AMERICAN ECONOMIC STATECRAFT IN THE 21ST CENTURY
Thank you for the invitation to be here on this wonderful occasion.
As a long-time member of the Economic Club of New York, I know that it occupies a place of great significance in our nation’s discourse.
For generations, few institutions have done more to shape how we confront the defining questions of the day.
And yet, across all those years, tonight’s gathering is without precedent as we assemble on the eve of an extraordinary moment in our history.
Over the coming days, we will celebrate 250 years of the American story and the proposition with which it began: that a free people answer to no power but their own.
But milestones of this magnitude demand more than ceremony.
They ask something of us. They invite us to reflect on the creation of our country, of course, but no less, on its condition.
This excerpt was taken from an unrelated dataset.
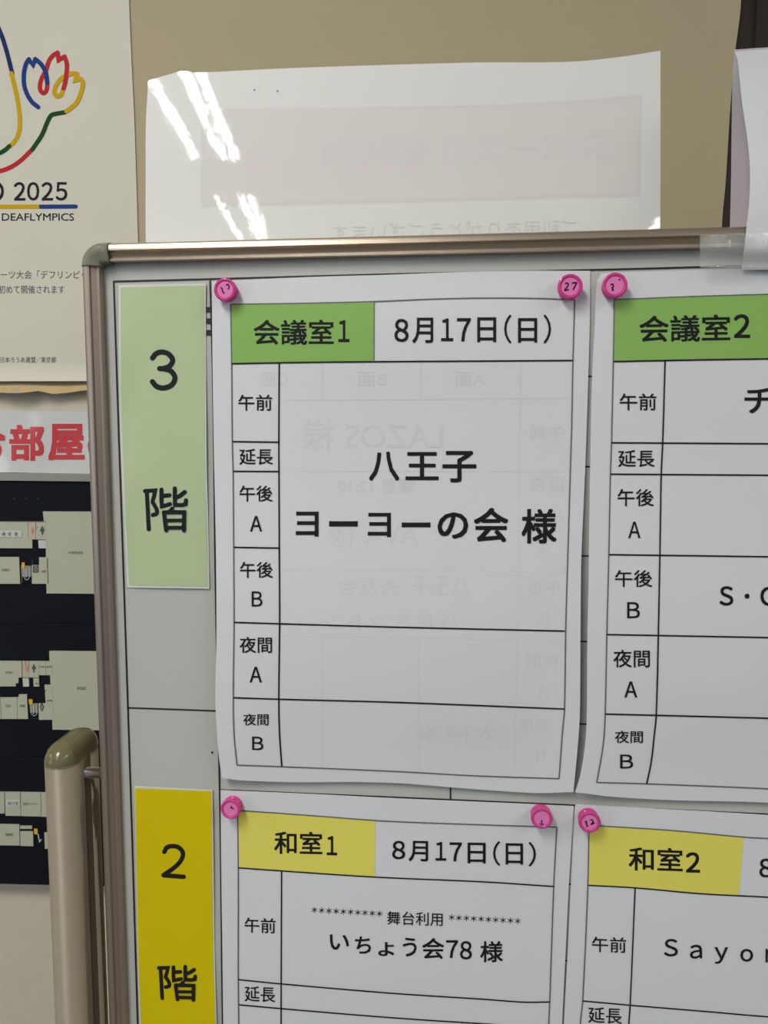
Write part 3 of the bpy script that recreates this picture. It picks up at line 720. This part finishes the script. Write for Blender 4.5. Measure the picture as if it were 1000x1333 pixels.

Indeed, the most fitting way to honor those who founded this nation is to meet the great challenges of our own time with the same resolve that they brought to theirs.
And in that spirit, under President Trump’s leadership, the U.S. Treasury is working to restore economic security as the foundation that allows a nation to fulfill its most basic obligations.
In my remarks before the Economic Club of Dallas, I detailed how the structural vulnerabilities that we allowed to accumulate over time precipitated a drift into dependence.
And last month before the Reagan Library, I noted that under President Trump, America has awoken to the risks we can no longer ignore and is now attuned to the responsibilities we can no longer neglect.
So tonight, I would like to take the next step and describe our strategy for economic statecraft, by which I mean the disciplined use of America’s economic power in service of our sovereignty.